Ringe für die Wissenschaft
Storchenkinder bekamen gestern Code-Nummern verpasst. Bretlebens vierter Storch ging an einer Umweltsünde zugrunde
Kyffhäuserkreis. Langsam steuert Uwe Kufs in Bretleben die Gondel des Ausliegers in die Höhe. Mit an Bord hat der Kranführer aus Nebra den Vogelschützer Ralf Müller. Der Wiehesche ist in seiner Freizeit Vogelschützer und darf neben den Falken auch Uhus und Störche beringen. Auf einer Rundtour will er gestern den Storchenküken in der Kyffhäuserregion Ringe ums Bein legen.

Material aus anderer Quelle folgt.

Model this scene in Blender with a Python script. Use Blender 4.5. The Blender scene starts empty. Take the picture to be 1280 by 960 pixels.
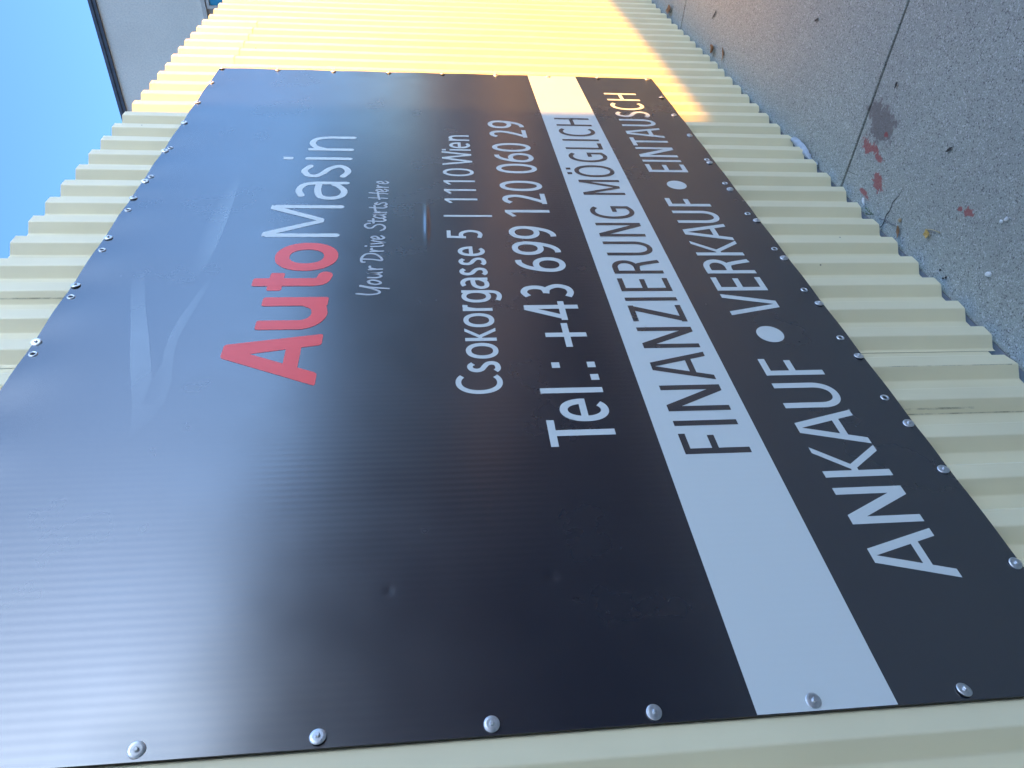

Das macht Müller schon seit einigen Jahren. Ehrenamtlich. Auftraggeber ist die Vogelwarte Hiddensee. Von dort erhält er die Ringe mit den Code-Nummern. Für Bretleben hat er auf jeden Fall drei Stück in der Tasche, so viele Jungtiere sollen diesmal auf dem Nest über der Brücke liegen. Argwöhnisch verfolgt der Altstorch das Treiben am Boden. Als sich die Gondel nähert, breitet er die Flügel aus. Er kreist umher und landet auf dem Dach eines der umstehenden Häuser, ohne das Nest aus den Augen zu lassen.
Wie versteinert liegen die drei Küken auf dem Stroh und regen sich nicht. Nur ab und zu blinzelt ein Auge. Müller lässt den Blick über das Nest schweifen und dann über die kleinen flauschig-weißen Federbälle mit den schwarzen Schnäbeln. Alles gesund und munter, stellt er schließlich fest und lässt routiniert die Schellen über dem Knie dreier Storchenbeine klicken.
Doch dann fällt der Blick des Experten auf ein graues Federbündel am Boden. Unverkennbar – die Bretlebener Störche haben sogar ein viertes Junges zur Welt gebracht. Aber das kam zu Tode. Der Grund liegt direkt vor Ralf Müllers Augen: Ein heller Kunststoffring, der dem Tier offenbar alles abschnürte, war den Storchenbaby zum Verhängnis geworden. Das Plasteteil war bis unter einen Flügel gerutscht und umschließt den Kadaver noch immer. „Da sieht man mal, was Umweltmüll so alles anrichtet“, sagt Müller. Vermutlich hatten die Alttiere den Ring im Nest als Polstermaterial verbaut.
Weitere solche Erlebnisse blieben Ralf Müller gestern zum Glück erspart. In Seehausen hatte er drei Ringe anzulegen, in Ringleben vier, in Borxleben drei. Neben den zwei Jungtieren in Heygendorf lag noch ein Ei. Das war unbefruchtet geblieben. Überall verfolgten Anwohner interessiert das Geschehen.
Die Beringung der Störche dient Forschungszwecken. Damit sollen Informationen über das Leben der Vögel und ihre Populationen gewonnen werden, über Zugverhalten, Zugwege, Ansiedlungsmuster der Jungvögel, Ortstreue der Brutvögel, Lebenserwartung und ihre Todesursachen. Auf diese Weise, so Müller, habe man in letzter Zeit zum Beispiel herausgefunden, dass Störche gar nicht ein Leben lang auf einen einzigen Partner fixiert sind, wie es immer heißt. Und standorttreu seien auch nicht alle, wie das Beispiel des Memlebener Storches vor ein paar Jahren zeigte, der sich plötzlich in Ringleben niederließ und nun dort seine Familie gründet. „Man muss natürlich auch mal das Fernglas nehmen und nach der Code-Nummer aus Zahlen und Buchstaben schauen“, sagt Müller.
In nächster Zeit sollen mit anderer Technik auch die Jungstörche in Esperstedt (3) und Voigtstedt (4) beringt werden. Dafür war der Kran, den die Firma Stieberitz Dachdecker GmbH aus Nebra für die Aktion zur Verfügung stellte, leider zu kurz. „In Esperstedt fehlten nur zwei Meter“, sagt Müller. Da brauchte man es in Voigtstedt gar nicht zu probieren – dort liegt das Nest um einiges höher.